In order to enrol 90 per cent of the primary school age population by 2010, India has to expand its current enrolment by about 9 per cent, while Pakistan, Nigeria and Bangladesh have to increase enrolment by between 33 and 40 per cent.
 
The "90 per cent scenario" is represented by the middle part of the bars. In order to meet this target by 2010, India is required to increase its enrolment by about 9 per cent, enrolling some 8 million more children of primary school age. Pakistan, Nigeria and Bangladesh will be required to expand their enrolment capacity by about 8 per cent more than the average scenario would imply, that is a percentage increase between 33 and 40 per cent with respect to the level reached in 2000. According to this scenario, Bangladesh would have to enrol more than 3.5 million additional children of primary school age in school between 2000 and 2010, Nigeria almost five million and Pakistan more than six million.
 
Finally, the "ideal universal enrolment scenario" represented by the top part of the bars implies a growth in enrolment ratios that ranges from 5 per cent in Egypt to 55 per cent in Pakistan. The percentage increases required to achieve universal primary education would correspond to enrolling about half a million more children of primary school age than in 2000 in Egypt, 5 million more in Bangladesh, 7 million more in Nigeria, almost 9 million more in Pakistan and 19 million more in India. Based on these figures, the universal enrolment scenario seems to be difficult to reach for these countries by 2010, unless major efforts are made and additional resources are mobilised to increase the rate of educational progress.
 
The situation of the E-9 countries reflects that in other developing countries.
 
The situation of the E-9 countries reflects that in other developing countries. The 1999 provisional projections of the UNESCO Institute for Statistics indicate that, in 2000, 32 of the 107 developing countries for which estimates were available are expected to have achieved net enrolment ratios of more than 95 per cent, another 28 between 80 and 95 per cent, while 47 countries were below the 80 per cent mark, with 15 countries (all but two in Sub-Saharan Africa) having less than half of the official age population enrolled in school. The projections for 2010 show an improvement, with one third of the countries falling into each group, but 36 countries are still expected to have less than 80 per cent of children of primary school age enrolled and 11 of these countries less than 50 per cent.
 
Huge efforts remain to be faced by some countries to expand enrolment, while other countries can now focus exclusively on enhancing quality.

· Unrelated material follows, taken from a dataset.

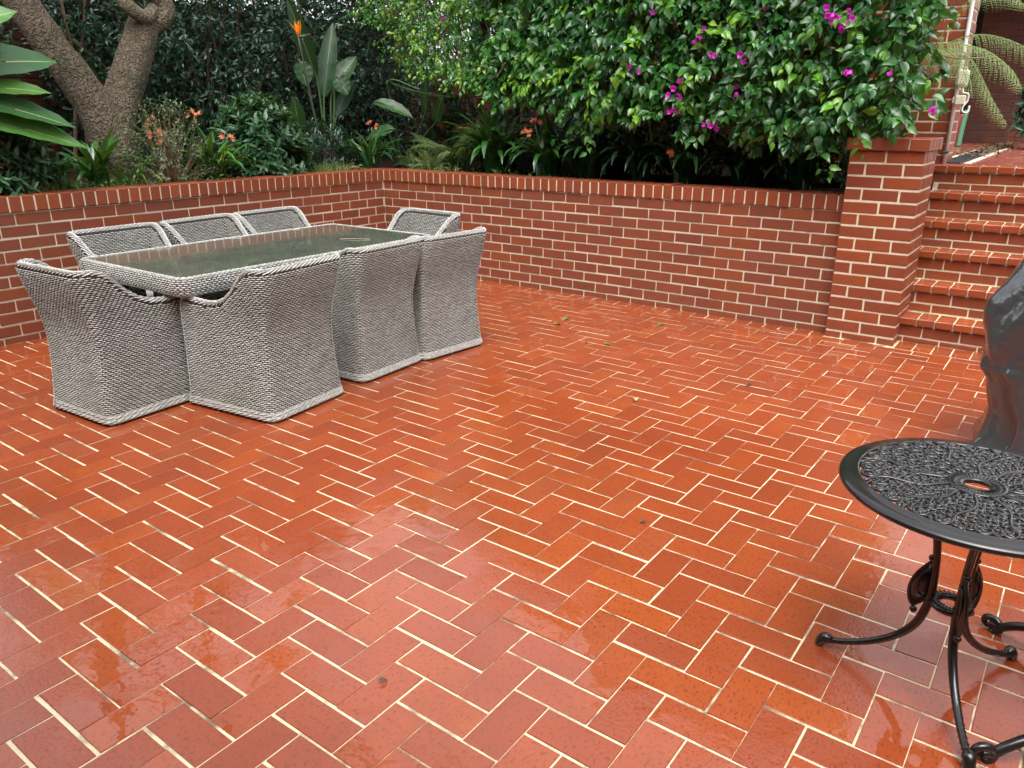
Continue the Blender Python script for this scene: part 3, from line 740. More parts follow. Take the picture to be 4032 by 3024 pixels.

The countries that have achieved or have nearly achieved universal enrolment can now concentrate on the quality and relevance of education. Those that have between 20 and 5 per cent out-of-school children should aim at closing the gap as soon as possible. The countries that have net enrolment ratios of below 80 per cent need to invest massive national resources, together with international support from donors and NGOs. In these countries, where a continuous growth of the school age population does not facilitate the task of expanding enrolment and providing all of the children with basic education at the prescribed age, a marked increase in enrolment ratios could be one of the driving forces contributing to the onset of a demographic transition.